CAMBRIDGE, MA -- Each winter, wide swaths of the Arctic Ocean freeze to form sheets of sea ice that spread over millions of square miles. This ice acts as a massive sun visor for the Earth, reflecting solar radiation and shielding the planet from excessive warming.
The Arctic ice cover reaches its peak each year in mid-March, before shrinking with warmer spring temperatures. But over the last three decades, this winter ice cap has shrunk: Its annual maximum reached record lows, according to satellite observations, in 2007 and again in 2011.
Understanding the processes that drive sea-ice formation and advancement can help scientists predict the future extent of Arctic ice coverage — an essential factor in detecting climate fluctuations and change. But existing models vary in their predictions for how sea ice will evolve.
Now researchers at MIT have developed a new method for optimally combining models and observations to accurately simulate the seasonal extent of Arctic sea ice and the ocean circulation beneath. The team applied its synthesis method to produce a simulation of the Labrador Sea, off the southern coast of Greenland, that matched actual satellite and ship-based observations in the area.
Through their model, the researchers identified an interaction between sea ice and ocean currents that is important for determining what's called "sea ice extent" — where, in winter, winds and ocean currents push newly formed ice into warmer waters, growing the ice sheet. Furthermore, springtime ice melt may form a "bath" of fresh seawater more conducive for ice to survive the following winter.
Accounting for this feedback phenomenon is an important piece in the puzzle to precisely predict sea-ice extent, says Patrick Heimbach, a principal research scientist in MIT's Department of Earth, Atmospheric and Planetary Sciences.
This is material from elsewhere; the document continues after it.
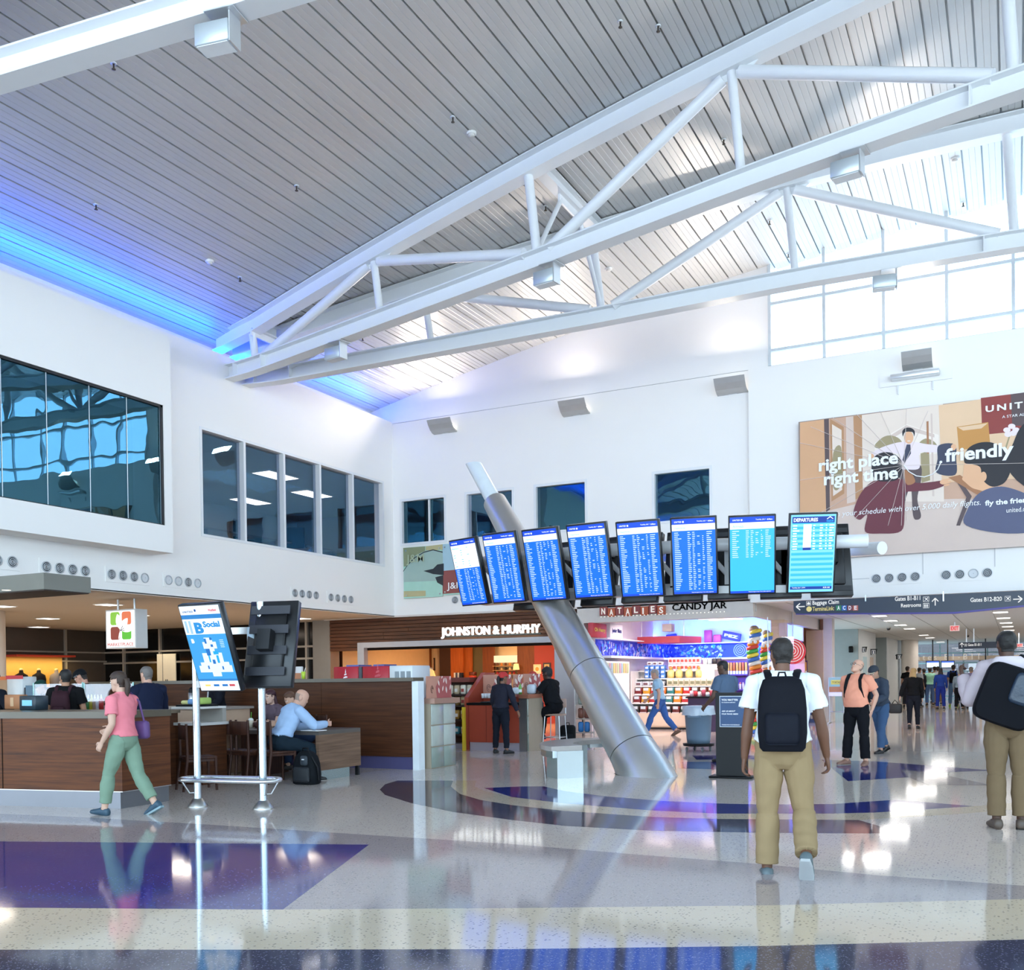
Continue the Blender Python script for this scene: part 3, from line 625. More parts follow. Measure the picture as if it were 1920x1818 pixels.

"Until a few years ago, people thought we might have a seasonal ice-free Arctic by 2050," Heimbach says. "But recent observations of sustained ice loss make scientists wonder whether this ice-free Arctic might occur much sooner than any models predict … and people want to understand what physical processes are implicated in sea-ice growth and decline."
Heimbach and former MIT graduate student Ian Fenty, now a postdoc at NASA's Jet Propulsion Laboratory, have published the results from their study in the Journal of Physical Oceanography.
An icy forecast
As Arctic temperatures drop each winter, seawater turns to ice — starting as thin, snowflake-like crystals on the ocean surface that gradually accumulate to form larger, pancake-shaped sheets. These ice sheets eventually collide and fuse to create massive ice floes that can span hundreds of miles.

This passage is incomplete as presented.